Faire renaître les idiomes régionaux, un pari possible? «Toutes ces démarches de revitalisation sont très honorables mais elles viennent malheureusement trop tard. L’école n’a jamais réussi à faire revivre une langue. Leur mort est programmée», regrette, le professeur Andres Kristol.

Pour Marinette Matthey, le patois n’a sa place à l’école que dans la mesure où il permet une réflexion plus intelligente sur le fonctionnement et l’histoire des langues. «Mais forcer les jeunes à l’apprendre et faire de la conjugaison n’aurait aucun sens s’il n’est plus parlé.»

Texte Céline Fontannaz / Photos Pierre-Yves Massot-arkive / Daniel Stucki


La commune d’Evolène (VS), 1650 habitants, a quelque chose du village gaulois. Ici davantage qu’ailleurs, le patois s’est maintenu. Au café, à l’épicerie, à la salle des maîtres ou au Conseil communal lorsque les débats s’enflamment, on l’entend encore fréquemment. Parlé ou compris par la majorité des habitants, il tend cependant à perdre du terrain au profit du français. «J’ai toujours parlé patois à la maison, avec mes parents. Avec mes deux filles, j’ai spontanément choisi de parler cette langue, c’était une évidence. C’est ma langue maternelle», déclare Joëlle Chevrier.

La quadragénaire a appris le français à l’école et se dit fière de ses origines. Son mari, Pascal, a grandi à Genève loin du patois, mais le comprend parfaitement. A Karine, 8 ans, et Carole, 5 ans, ses filles, il s’adresse en français. C’est donc le bilinguisme qui prévaut autour de la table familiale. Avec la proportion grandissante de couples dont un membre n’est pas issu de la vallée, le patois est de moins en moins souvent l’unique idiome des familles évolénardes. Et s’il y a encore vingt ans les élèves se chamaillaient dans cette langue à la récré, aujourd’hui ils se causent en français. «Mes filles me répondent en français, par habitude. Mais si je demande le patois, elles le parlent tout à fait correctement. Il faudrait que je le leur dise plus souvent!» réagit Joëlle. Des cours pour maintenir le parler traditionnel? «Oui, pourquoi pas. Cependant, il faudrait que l’enseignement soit dispensé par des professionnels. Et surtout qu’il reste un outil de communication, une langue vivante.

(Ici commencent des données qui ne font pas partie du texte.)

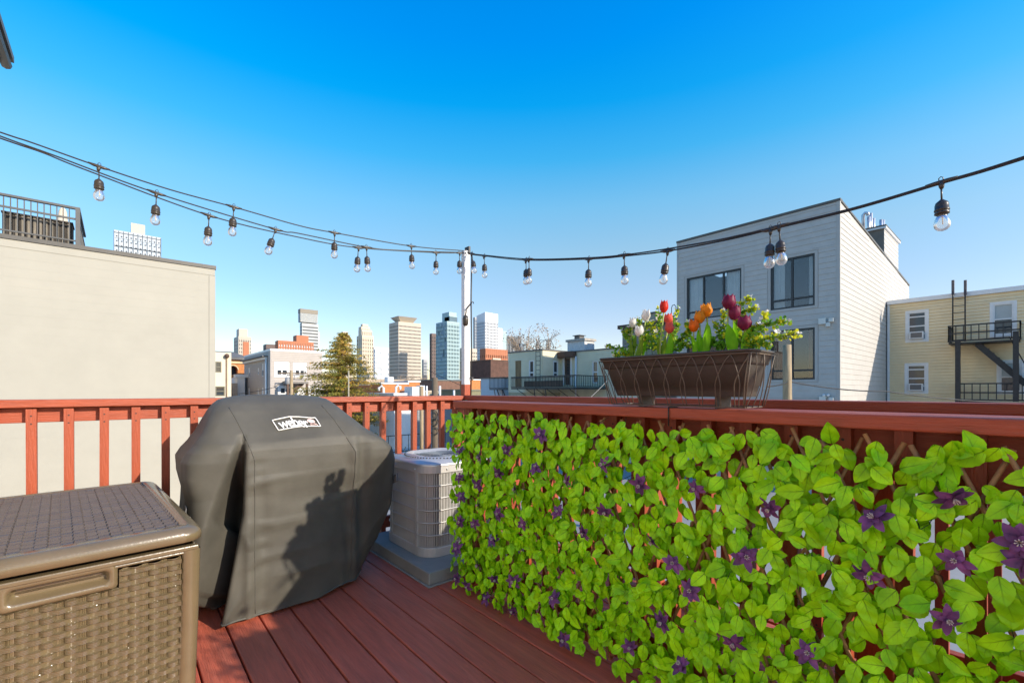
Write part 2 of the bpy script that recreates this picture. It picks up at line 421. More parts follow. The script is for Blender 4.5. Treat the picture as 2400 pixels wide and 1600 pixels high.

Chez une «profècheu» de patois gruérien

«Le patois me remet le coeur en joie.» Alice Romanens, 75 ans, chérit l’idiome de son enfance. Dans sa salle à manger, entre les cloches gruériennes et les photos de famille, l’habitante de Sorens (FR) reçoit tous les lundis soir un groupe de contemporains. Ensemble, ils «bataillent» en patois gruérien et chantent. Depuis 1992, l’ancienne couturière l’enseigne même bénévolement à qui veut bien l’apprendre. Une belle revanche pour celle qui dut un jour écrire 100 fois «Je ne dois pas parler patois à l’école.» Les mardis, Alice Romanens se fait «profècheu» et initie donc trois trentenaires. Au programme, traductions et lectures de textes.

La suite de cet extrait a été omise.